Sanford managing director Eric Barratt says his company respects the decision to ban foreign-flagged fishing vessels from New Zealand waters, but the firm now faces extra costs.

Due to safety, labour and fishing practice concerns foreign-flagged boats will no longer be able to legally fish this country's waters in four years' time.

The Government's move follows a ministerial inquiry into foreign charter vessels, sparked by the deadly sinking of the South Korean-flagged Oyang 70 off the Otago coast in 2010 and allegations of physical and sexual abuse on the Oyang 75, another South Korean vessel.

Labour Minister Kate Wilkinson said such vessels will have to be reflagged to New Zealand following the four-year transition period. That means the full range of local law, including employment relations and workplace health and safety, will apply, she said.


Out of the roughly 25 boats operated by Sanford, Barratt said four were foreign-flagged charter vessels. Shares in the Auckland-based company dropped 5c to close at $4.05 last night.

Barratt said Sanford could acquire its own vessels instead of reflagging foreign charter boats.
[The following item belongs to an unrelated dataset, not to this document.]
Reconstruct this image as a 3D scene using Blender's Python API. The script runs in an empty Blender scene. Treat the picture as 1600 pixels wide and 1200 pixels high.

He said it was too early to give details on the costs involved.

Barratt said using foreign-flagged vessels improved market access into some countries, such as South Korea, where import tariffs were higher on fish caught on New Zealand-flagged boats.

"If we can achieve some kind of market access arrangements for New Zealand-flagged vessels that would be a significant advantage."

Ngahiwi Tomoana, the former chairman of Te Ohu Kaimoana, the governing body of iwi-owned Aotearoa Fisheries, said reflagging could see Maori going back to the Government for compensation if commercial returns decreased.

Sealord chief executive Graham Stuart, whose company uses three foreign charter vessels, welcomed the move.